I have never known anyone do so much or have so much happen to them and yet survive.  Nearly every chapter had an incident, something to keep your attention, which when you consider it is nearly a 1000 pages that is quite some feat.  He describes the people and India so well that you are transported there when reading.  I think it shows how immersed I was in his story when I got really angry with him when he succumbed to shooting heroin again, a habit he'd managed to kick,  in a locked room  for 3 months.  I was angry that someone who'd been so strong could be so weak, knowing what it would do to him!

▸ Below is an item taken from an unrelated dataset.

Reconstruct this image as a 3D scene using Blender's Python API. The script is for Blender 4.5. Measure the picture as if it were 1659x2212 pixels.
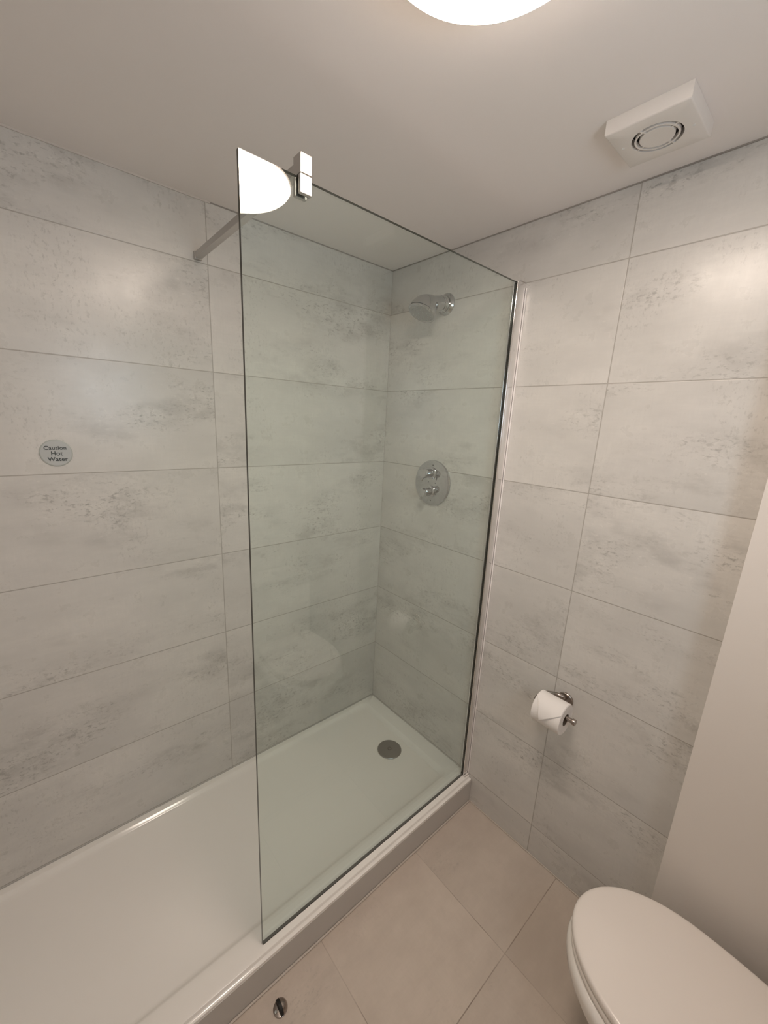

It was a truly absorbing, magnificent adventure story, one that will stay with me for a long time, as well as some of his characters - Probaker and Didier.  But the only one tiny, tiny little question mark was that I didn't know how it ended - what his choice was...?
I loved reading some of the 'philosophy' :-
"always a fools mistake to be alone with someone you shouldn't have loved"
"everyone in the whole world was Indian in at least one past life"
"politicians will sell you a bridge even though there is no river".
A true fact - 'amazingly he wrote this novel 3 times after prison guards trashed the first 2 versions'!
Its an epic adventure with love, friendship, betrayal, revenge, loss, redemption and politics.
Read it!  But leave the 'foreward' until the end!